RFR: 8367319: Add os interfaces to get machine and container values separately [v5]

David Holmes dholmes at openjdk.org
Mon Dec 8 05:57:07 UTC 2025


On Thu, 4 Dec 2025 10:02:40 GMT, Severin Gehwolf <sgehwolf at openjdk.org> wrote:

>> From my perspective, returning `true` from one of these functions means that the out-parameter is set to a valid, meaningful value and can be used safely by the caller. However, if the function returns `false`, there is no guarantee that the out-parameter is untouched, so relying on its previous value is unsafe. Your example is to me is a bad pattern and is brittle at best.
>> 
>> There is a distinction between `OSContainer::memory_limit_in_bytes` (which always fetches and returns the cgroup, including `value_unlimited` for no limit) and the higher-level `os::Container::memory_limit`, which is about determining whether there is an effective limit at all, and if so, what it is. It doesn't make sense to return `true` if there is no limit, since there wouldn't be a meaningful value to provide. `value_unlimited` is just an internal constant and not helpful for callers.
>> 
>> That said, I can update so we don't pass through the out-parameter so that we don't modify it when returning `false`, to be somewhat more consistent.
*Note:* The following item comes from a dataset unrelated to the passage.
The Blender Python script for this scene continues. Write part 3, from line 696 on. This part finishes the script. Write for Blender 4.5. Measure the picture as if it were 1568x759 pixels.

But I still believe we should return `false` when no limit is set.
>
>> There is a distinction between `OSContainer::memory_limit_in_bytes` (which always fetches and returns the cgroup, including `value_unlimited` for no limit) and the higher-level `os::Container::memory_limit`, which is about determining whether there is an effective limit at all, and if so, what it is. It doesn't make sense to return `true` if there is no limit, since there wouldn't be a meaningful value to provide. `value_unlimited` is just an internal constant and not helpful for callers.
> 
> OK. This should be noted in a comment for `os::Container::xxx` functions.
> 
>> That said, I can update so we don't pass through the out-parameter so that we don't modify it when returning `false`, to be somewhat more consistent.
> 
> I'd prefer that, yes.

> However, if the function returns false, there is no guarantee that the out-parameter is untouched

I think that should be guaranteed. This is our API we can make it as strict as we desire. If I have preset a sentinel value and the op fails then I should be able to rely on my sentinel remaining intact.

> It doesn't make sense to return true if there is no limit

But now you are overloading the use of the return value. It was intended to reflect success or failure, not provide semantic information.  The higher-level function can choose to return true when there is a limit and false when there is not, but it can't also mean "or an error occurred".